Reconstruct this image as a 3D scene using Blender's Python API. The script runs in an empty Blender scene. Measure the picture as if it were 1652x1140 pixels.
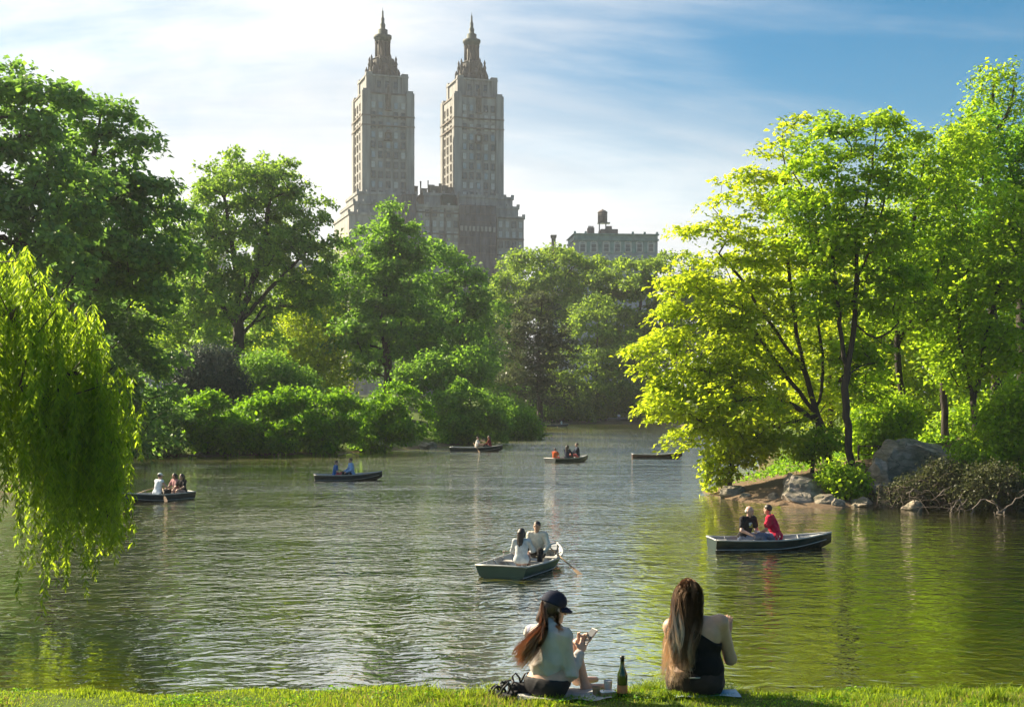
import bpy, bmesh, math, random
import numpy as np
from mathutils import Vector, Matrix

# ------------------------------------------------------------------ camera, sky, sun, exposure
SC = bpy.context.scene
COL = SC.collection
F, CX, HY, CH = 2100.0, 826.0, 640.0, 4.5        # focal length in photo pixels, centre column, horizon row, eye height

cam_data = bpy.data.cameras.new('camera')
cam = bpy.data.objects.new('camera', cam_data)
COL.objects.link(cam)
cam.location = (0, 0, CH)
cam.rotation_euler = (math.radians(90), 0, 0)
cam_data.sensor_width = 36
cam_data.lens = 36 * F / 1652
cam_data.shift_y = (HY - 570) / 1652
cam_data.clip_start = 0.1
cam_data.clip_end = 5000
SC.camera = cam

SUN_AZ, SUN_EL = -58.0, 33.0                      # degrees left of the view axis, degrees up
SUN_DIR = Vector((math.sin(math.radians(SUN_AZ)) * math.cos(math.radians(SUN_EL)),
                  math.cos(math.radians(SUN_AZ)) * math.cos(math.radians(SUN_EL)),
                  math.sin(math.radians(SUN_EL))))
sun_data = bpy.data.lights.new('sun', 'SUN')
sun_data.energy = 3.4
sun_data.angle = math.radians(0.6)
sun_data.color = (1.0, 0.86, 0.62)
sun = bpy.data.objects.new('sun', sun_data)
COL.objects.link(sun)
sun.location = (-60, 60, 90)
sun.rotation_euler = (-SUN_DIR).to_track_quat('-Z', 'Y').to_euler()

world = bpy.data.worlds.new('World')
SC.world = world
world.use_nodes = True


def build_world():
    nt = world.node_tree
    N, L = nt.nodes, nt.links
    N.clear()

    def nd(t, **kw):
        n = N.new(t)
        for k, v in kw.items():
            setattr(n, k, v)
        return n

    def math_(op, a, b=None, clamp=False):
        n = nd('ShaderNodeMath', operation=op, use_clamp=clamp)
        for i, v in enumerate((a, b)):
            if v is None:
                continue
            if isinstance(v, (int, float)):
                n.inputs[i].default_value = v
            else:
                L.new(v, n.inputs[i])
        return n.outputs[0]

    def ramp(x, a, b):
        n = nd('ShaderNodeMapRange', interpolation_type='SMOOTHSTEP')
        L.new(x, n.inputs[0])
        n.inputs[1].default_value = a
        n.inputs[2].default_value = b
        return n.outputs[0]

    out = nd('ShaderNodeOutputWorld')
    bg = nd('ShaderNodeBackground')
    bg.inputs[1].default_value = 0.075
    L.new(bg.outputs[0], out.inputs[0])
    sky = nd('ShaderNodeTexSky', sky_type='NISHITA')
    sky.sun_disc = False
    sky.sun_elevation = math.radians(SUN_EL)
    sky.sun_rotation = math.radians(SUN_AZ)
    sky.air_density = 1.0
    sky.dust_density = 0.8
    sky.ozone_density = 2.0
    hsv = nd('ShaderNodeHueSaturation')
    hsv.inputs['Hue'].default_value = 0.488
    hsv.inputs['Saturation'].default_value = 1.7
    hsv.inputs['Value'].default_value = 0.36
    L.new(sky.outputs[0], hsv.inputs['Color'])
    tc = nd('ShaderNodeTexCoord')
    sep = nd('ShaderNodeSeparateXYZ')
    L.new(tc.outputs['Generated'], sep.inputs[0])
    zz = math_('ADD', math_('MAXIMUM', sep.outputs[2], 0.0), 0.26)
    px = math_('DIVIDE', sep.outputs[0], zz)
    py = math_('DIVIDE', sep.outputs[1], zz)
    com = nd('ShaderNodeCombineXYZ')
    L.new(px, com.inputs[0])
    L.new(py, com.inputs[1])

    def noise(scale, rot, sx, sy, detail, rough, off, dist=0.0):
        mp = nd('ShaderNodeMapping')
        mp.inputs['Rotation'].default_value = (0, 0, math.radians(rot))
        mp.inputs['Scale'].default_value = (sx, sy, 1)
        mp.inputs['Location'].default_value = off
        L.new(com.outputs[0], mp.inputs[0])
        n = nd('ShaderNodeTexNoise')
        n.inputs['Scale'].default_value = scale
        n.inputs['Detail'].default_value = detail
        n.inputs['Roughness'].default_value = rough
        n.inputs['Distortion'].default_value = dist
        L.new(mp.outputs[0], n.inputs['Vector'])
        return n.outputs[0]

    big = noise(0.55, 20, 1.0, 0.8, 3, 0.5, (3.1, 1.7, 0), 0.4)
    wisp = noise(0.95, 48, 0.6, 1.7, 6, 0.58, (0.7, 4.2, 0), 1.2)
    fine = noise(3.2, 35, 0.6, 1.8, 6, 0.6, (9.7, 2.2, 0), 0.8)
    # thin cloud is brighter, and reads thicker, towards the sun
    dot = nd('ShaderNodeVectorMath', operation='DOT_PRODUCT')
    L.new(tc.outputs['Generated'], dot.inputs[0])
    dot.inputs[1].default_value = SUN_DIR
    tosun = dot.outputs['Value']
    low = ramp(sep.outputs[2], 0.26, 0.03)
    dens = math_('ADD', math_('MULTIPLY', big, 0.9), math_('MULTIPLY', wisp, 0.75))
    dens = math_('ADD', dens, math_('MULTIPLY', fine, 0.16))
    dens = math_('ADD', dens, math_('MULTIPLY', low, 0.42))
    dens = math_('ADD', dens, math_('MULTIPLY', ramp(tosun, 0.30, 0.80), 0.50))
    cover = ramp(dens, 0.97, 1.42)
    cover = math_('MULTIPLY', cover, 0.93)
    # cloud colour, in the sky texture's own units (the strength scales both)
    glow = ramp(tosun, 0.05, 0.62)
    shade = ramp(noise(0.9, 10, 0.8, 2.4, 5, 0.6, (5.5, 8.1, 0), 0.6), 0.35, 0.7)
    cmix = nd('ShaderNodeMix', data_type='RGBA')
    cmix.inputs['A'].default_value = (2.5, 2.52, 2.6, 1)
    cmix.inputs['B'].default_value = (4.0, 4.0, 3.9, 1)
    gl = math_('MULTIPLY', glow, math_('ADD', math_('MULTIPLY', shade, 0.70), 0.32))
    L.new(gl, cmix.inputs['Factor'])
    mix = nd('ShaderNodeMix', data_type='RGBA')
    L.new(cover, mix.inputs['Factor'])
    L.new(hsv.outputs[0], mix.inputs['A'])
    L.new(cmix.outputs['Result'], mix.inputs['B'])
    L.new(mix.outputs['Result'], bg.inputs[0])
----
• **Short problem**
Copy out each line exactly, without the pictures.

• **Exercise result**
Reconstruct this image as a 3D scene using Blender's Python API. The script runs in an empty Blender scene. Measure the picture as if it were 1652x1140 pixels.
import bpy, bmesh, math, random
import numpy as np
from mathutils import Vector, Matrix

# ------------------------------------------------------------------ camera, sky, sun, exposure
SC = bpy.context.scene
COL = SC.collection
F, CX, HY, CH = 2100.0, 826.0, 640.0, 4.5        # focal length in photo pixels, centre column, horizon row, eye height

cam_data = bpy.data.cameras.new('camera')
cam = bpy.data.objects.new('camera', cam_data)
COL.objects.link(cam)
cam.location = (0, 0, CH)
cam.rotation_euler = (math.radians(90), 0, 0)
cam_data.sensor_width = 36
cam_data.lens = 36 * F / 1652
cam_data.shift_y = (HY - 570) / 1652
cam_data.clip_start = 0.1
cam_data.clip_end = 5000
SC.camera = cam

SUN_AZ, SUN_EL = -58.0, 33.0                      # degrees left of the view axis, degrees up
SUN_DIR = Vector((math.sin(math.radians(SUN_AZ)) * math.cos(math.radians(SUN_EL)),
                  math.cos(math.radians(SUN_AZ)) * math.cos(math.radians(SUN_EL)),
                  math.sin(math.radians(SUN_EL))))
sun_data = bpy.data.lights.new('sun', 'SUN')
sun_data.energy = 3.4
sun_data.angle = math.radians(0.6)
sun_data.color = (1.0, 0.86, 0.62)
sun = bpy.data.objects.new('sun', sun_data)
COL.objects.link(sun)
sun.location = (-60, 60, 90)
sun.rotation_euler = (-SUN_DIR).to_track_quat('-Z', 'Y').to_euler()

world = bpy.data.worlds.new('World')
SC.world = world
world.use_nodes = True


def build_world():
    nt = world.node_tree
    N, L = nt.nodes, nt.links
    N.clear()

    def nd(t, **kw):
        n = N.new(t)
        for k, v in kw.items():
            setattr(n, k, v)
        return n

    def math_(op, a, b=None, clamp=False):
        n = nd('ShaderNodeMath', operation=op, use_clamp=clamp)
        for i, v in enumerate((a, b)):
            if v is None:
                continue
            if isinstance(v, (int, float)):
                n.inputs[i].default_value = v
            else:
                L.new(v, n.inputs[i])
        return n.outputs[0]

    def ramp(x, a, b):
        n = nd('ShaderNodeMapRange', interpolation_type='SMOOTHSTEP')
        L.new(x, n.inputs[0])
        n.inputs[1].default_value = a
        n.inputs[2].default_value = b
        return n.outputs[0]

    out = nd('ShaderNodeOutputWorld')
    bg = nd('ShaderNodeBackground')
    bg.inputs[1].default_value = 0.075
    L.new(bg.outputs[0], out.inputs[0])
    sky = nd('ShaderNodeTexSky', sky_type='NISHITA')
    sky.sun_disc = False
    sky.sun_elevation = math.radians(SUN_EL)
    sky.sun_rotation = math.radians(SUN_AZ)
    sky.air_density = 1.0
    sky.dust_density = 0.8
    sky.ozone_density = 2.0
    hsv = nd('ShaderNodeHueSaturation')
    hsv.inputs['Hue'].default_value = 0.488
    hsv.inputs['Saturation'].default_value = 1.7
    hsv.inputs['Value'].default_value = 0.36
    L.new(sky.outputs[0], hsv.inputs['Color'])
    tc = nd('ShaderNodeTexCoord')
    sep = nd('ShaderNodeSeparateXYZ')
    L.new(tc.outputs['Generated'], sep.inputs[0])
    zz = math_('ADD', math_('MAXIMUM', sep.outputs[2], 0.0), 0.26)
    px = math_('DIVIDE', sep.outputs[0], zz)
    py = math_('DIVIDE', sep.outputs[1], zz)
    com = nd('ShaderNodeCombineXYZ')
    L.new(px, com.inputs[0])
    L.new(py, com.inputs[1])

    def noise(scale, rot, sx, sy, detail, rough, off, dist=0.0):
        mp = nd('ShaderNodeMapping')
        mp.inputs['Rotation'].default_value = (0, 0, math.radians(rot))
        mp.inputs['Scale'].default_value = (sx, sy, 1)
        mp.inputs['Location'].default_value = off
        L.new(com.outputs[0], mp.inputs[0])
        n = nd('ShaderNodeTexNoise')
        n.inputs['Scale'].default_value = scale
        n.inputs['Detail'].default_value = detail
        n.inputs['Roughness'].default_value = rough
        n.inputs['Distortion'].default_value = dist
        L.new(mp.outputs[0], n.inputs['Vector'])
        return n.outputs[0]

    big = noise(0.55, 20, 1.0, 0.8, 3, 0.5, (3.1, 1.7, 0), 0.4)
    wisp = noise(0.95, 48, 0.6, 1.7, 6, 0.58, (0.7, 4.2, 0), 1.2)
    fine = noise(3.2, 35, 0.6, 1.8, 6, 0.6, (9.7, 2.2, 0), 0.8)
    # thin cloud is brighter, and reads thicker, towards the sun
    dot = nd('ShaderNodeVectorMath', operation='DOT_PRODUCT')
    L.new(tc.outputs['Generated'], dot.inputs[0])
    dot.inputs[1].default_value = SUN_DIR
    tosun = dot.outputs['Value']
    low = ramp(sep.outputs[2], 0.26, 0.03)
    dens = math_('ADD', math_('MULTIPLY', big, 0.9), math_('MULTIPLY', wisp, 0.75))
    dens = math_('ADD', dens, math_('MULTIPLY', fine, 0.16))
    dens = math_('ADD', dens, math_('MULTIPLY', low, 0.42))
    dens = math_('ADD', dens, math_('MULTIPLY', ramp(tosun, 0.30, 0.80), 0.50))
    cover = ramp(dens, 0.97, 1.42)
    cover = math_('MULTIPLY', cover, 0.93)
    # cloud colour, in the sky texture's own units (the strength scales both)
    glow = ramp(tosun, 0.05, 0.62)
    shade = ramp(noise(0.9, 10, 0.8, 2.4, 5, 0.6, (5.5, 8.1, 0), 0.6), 0.35, 0.7)
    cmix = nd('ShaderNodeMix', data_type='RGBA')
    cmix.inputs['A'].default_value = (2.5, 2.52, 2.6, 1)
    cmix.inputs['B'].default_value = (4.0, 4.0, 3.9, 1)
    gl = math_('MULTIPLY', glow, math_('ADD', math_('MULTIPLY', shade, 0.70), 0.32))
    L.new(gl, cmix.inputs['Factor'])
    mix = nd('ShaderNodeMix', data_type='RGBA')
    L.new(cover, mix.inputs['Factor'])
    L.new(hsv.outputs[0], mix.inputs['A'])
    L.new(cmix.outputs['Result'], mix.inputs['B'])
    L.new(mix.outputs['Result'], bg.inputs[0])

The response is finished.